49 U.S.C. § 906(a). Contract carriers are subject to similar
requirements. 49 U.S.C. § 906(e). The Commission may suspend newly
filed tariffs while it investigates them, 49 U.S.C. § 907(g), (i),
and may at any time initiate an investigation, upon complaint or on
its own initiative, into the reasonableness of filed tariffs. 49
U.S.C. § 907(b), (h).
[
Footnote 8]
It is, of course, open to the ICC to consider any other factors
which it may deem relevant to the question of the propriety of
exculpatory clauses in regulated towage tariffs, such as the
availability to shippers of arrangements whereby use of the tower's
barge, or payment of a higher alternative rate, results in an
assumption by the tower of liability for its negligence, and the
relative practicality and cost of the securing of insurance against
the kind of risk here involved by shipper and by tower. We do not
intimate any view as to the relative weight of the factors herein
mentioned.
[
Footnote 9]
Congress has in some instances declared by statute the
circumstances under which carriers may contract for release from or
limitation of liability, or rules governing the liability or
exemption from liability of carriers irrespective of contract.

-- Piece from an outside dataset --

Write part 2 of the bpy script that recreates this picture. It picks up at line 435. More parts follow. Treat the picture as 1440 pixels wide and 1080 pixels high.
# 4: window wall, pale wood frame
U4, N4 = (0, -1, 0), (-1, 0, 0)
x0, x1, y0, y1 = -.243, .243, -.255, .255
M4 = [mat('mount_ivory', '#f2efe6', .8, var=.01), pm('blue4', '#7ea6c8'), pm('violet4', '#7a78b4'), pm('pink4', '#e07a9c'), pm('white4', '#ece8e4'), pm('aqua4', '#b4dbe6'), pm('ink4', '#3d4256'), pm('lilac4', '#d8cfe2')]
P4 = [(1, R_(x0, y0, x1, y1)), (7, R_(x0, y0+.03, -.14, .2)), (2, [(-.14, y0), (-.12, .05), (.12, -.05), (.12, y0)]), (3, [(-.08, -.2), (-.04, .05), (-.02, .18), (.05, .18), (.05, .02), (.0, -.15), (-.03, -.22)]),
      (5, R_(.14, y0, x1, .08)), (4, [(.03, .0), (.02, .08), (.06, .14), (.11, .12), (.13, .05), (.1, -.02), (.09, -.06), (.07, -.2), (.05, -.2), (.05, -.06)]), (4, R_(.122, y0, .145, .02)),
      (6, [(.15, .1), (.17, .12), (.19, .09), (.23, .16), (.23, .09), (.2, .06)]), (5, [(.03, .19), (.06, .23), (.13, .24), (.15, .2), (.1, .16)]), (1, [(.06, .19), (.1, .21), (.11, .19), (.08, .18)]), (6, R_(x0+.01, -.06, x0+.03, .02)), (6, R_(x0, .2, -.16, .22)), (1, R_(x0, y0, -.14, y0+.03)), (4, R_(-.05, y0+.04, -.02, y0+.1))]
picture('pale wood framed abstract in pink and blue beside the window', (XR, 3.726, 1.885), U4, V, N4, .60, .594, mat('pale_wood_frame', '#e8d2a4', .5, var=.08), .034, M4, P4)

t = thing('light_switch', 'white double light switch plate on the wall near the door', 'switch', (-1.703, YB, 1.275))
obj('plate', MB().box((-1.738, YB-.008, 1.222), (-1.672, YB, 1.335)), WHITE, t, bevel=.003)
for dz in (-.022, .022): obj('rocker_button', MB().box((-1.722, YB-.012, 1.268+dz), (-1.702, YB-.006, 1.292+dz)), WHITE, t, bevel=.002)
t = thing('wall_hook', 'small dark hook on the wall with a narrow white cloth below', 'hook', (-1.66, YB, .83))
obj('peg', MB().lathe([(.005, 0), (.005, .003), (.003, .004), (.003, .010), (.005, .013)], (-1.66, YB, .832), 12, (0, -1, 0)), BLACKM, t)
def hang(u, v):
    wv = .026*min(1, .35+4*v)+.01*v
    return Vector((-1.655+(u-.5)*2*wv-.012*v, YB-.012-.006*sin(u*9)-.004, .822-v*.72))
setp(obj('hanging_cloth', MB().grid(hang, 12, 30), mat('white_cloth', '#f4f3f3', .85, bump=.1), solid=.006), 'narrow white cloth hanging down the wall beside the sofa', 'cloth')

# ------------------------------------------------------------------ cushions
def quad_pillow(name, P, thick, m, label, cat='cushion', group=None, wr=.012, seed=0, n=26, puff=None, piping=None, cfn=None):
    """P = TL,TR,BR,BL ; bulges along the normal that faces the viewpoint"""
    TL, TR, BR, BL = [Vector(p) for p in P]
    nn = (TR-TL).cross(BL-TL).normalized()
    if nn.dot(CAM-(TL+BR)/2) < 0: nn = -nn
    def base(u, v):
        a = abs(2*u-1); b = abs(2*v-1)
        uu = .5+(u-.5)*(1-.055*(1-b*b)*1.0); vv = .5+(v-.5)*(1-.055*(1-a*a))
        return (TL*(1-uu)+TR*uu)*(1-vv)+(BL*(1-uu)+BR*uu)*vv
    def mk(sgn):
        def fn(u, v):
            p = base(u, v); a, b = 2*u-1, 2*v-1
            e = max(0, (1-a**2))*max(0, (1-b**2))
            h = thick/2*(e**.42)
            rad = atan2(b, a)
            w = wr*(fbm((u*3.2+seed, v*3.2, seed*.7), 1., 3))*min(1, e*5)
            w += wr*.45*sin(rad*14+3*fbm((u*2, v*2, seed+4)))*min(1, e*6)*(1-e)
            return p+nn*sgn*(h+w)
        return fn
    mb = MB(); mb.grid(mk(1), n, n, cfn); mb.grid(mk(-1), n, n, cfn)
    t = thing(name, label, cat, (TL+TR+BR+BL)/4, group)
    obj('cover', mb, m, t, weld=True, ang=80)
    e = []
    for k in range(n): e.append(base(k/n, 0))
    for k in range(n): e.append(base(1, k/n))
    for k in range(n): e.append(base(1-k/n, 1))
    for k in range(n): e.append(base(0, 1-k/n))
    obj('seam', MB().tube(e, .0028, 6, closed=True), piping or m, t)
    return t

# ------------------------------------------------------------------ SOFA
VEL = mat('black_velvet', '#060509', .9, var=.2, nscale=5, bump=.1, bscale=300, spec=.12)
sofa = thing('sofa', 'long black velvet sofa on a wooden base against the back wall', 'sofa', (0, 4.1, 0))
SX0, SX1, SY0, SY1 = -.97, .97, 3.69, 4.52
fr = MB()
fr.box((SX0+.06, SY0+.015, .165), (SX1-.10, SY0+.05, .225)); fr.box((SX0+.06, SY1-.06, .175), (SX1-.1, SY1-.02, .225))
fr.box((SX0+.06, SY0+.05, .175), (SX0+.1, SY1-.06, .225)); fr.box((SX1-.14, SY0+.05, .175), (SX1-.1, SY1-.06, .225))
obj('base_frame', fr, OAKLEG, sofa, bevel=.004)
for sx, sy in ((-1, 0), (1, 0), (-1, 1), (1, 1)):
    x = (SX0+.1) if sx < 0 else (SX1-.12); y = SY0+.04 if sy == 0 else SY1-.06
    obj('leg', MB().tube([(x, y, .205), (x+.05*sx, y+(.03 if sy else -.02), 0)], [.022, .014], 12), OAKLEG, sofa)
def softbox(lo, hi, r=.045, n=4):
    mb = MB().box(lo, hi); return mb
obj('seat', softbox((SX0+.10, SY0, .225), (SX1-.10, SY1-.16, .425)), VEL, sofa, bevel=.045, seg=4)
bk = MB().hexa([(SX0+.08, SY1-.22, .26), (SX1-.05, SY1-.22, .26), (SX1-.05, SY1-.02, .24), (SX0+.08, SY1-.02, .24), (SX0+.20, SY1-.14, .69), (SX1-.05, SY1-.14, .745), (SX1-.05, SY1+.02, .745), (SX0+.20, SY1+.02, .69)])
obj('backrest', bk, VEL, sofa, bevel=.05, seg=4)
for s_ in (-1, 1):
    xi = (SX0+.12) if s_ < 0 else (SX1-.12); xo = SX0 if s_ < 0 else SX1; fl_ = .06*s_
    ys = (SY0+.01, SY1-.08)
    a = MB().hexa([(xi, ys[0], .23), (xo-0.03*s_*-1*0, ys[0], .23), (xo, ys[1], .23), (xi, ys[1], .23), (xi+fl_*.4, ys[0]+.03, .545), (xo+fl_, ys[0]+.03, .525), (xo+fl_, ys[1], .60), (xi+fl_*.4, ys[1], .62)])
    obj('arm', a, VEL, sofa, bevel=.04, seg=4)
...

See 46 U.S.C. §§ 181-196, 1300-1315 (water carriers); 49
U.S.C. §§ 20(11), 319 (rail and motor carriers). Where such
statutes apply, of course no agreement in derogation of them, even
if embodied in a tariff, is valid.
See, e.g., Adams Express Co.
v. Croninger, 226 U. S. 491;
Boston & Maine R.R. v. Piper, supra.
As we have noted above, respondent claims that § 3 of the Harter
Act, 46 U.S.C. § 192, applies to exempt it from liability in this
case irrespective of the effect given its tariff exculpatory
clause. Be that as it may, the cited provision is ample
demonstration that there is no general congressional policy
requiring water carriers to be held liable for damage caused by the
negligence of their servants in all cases.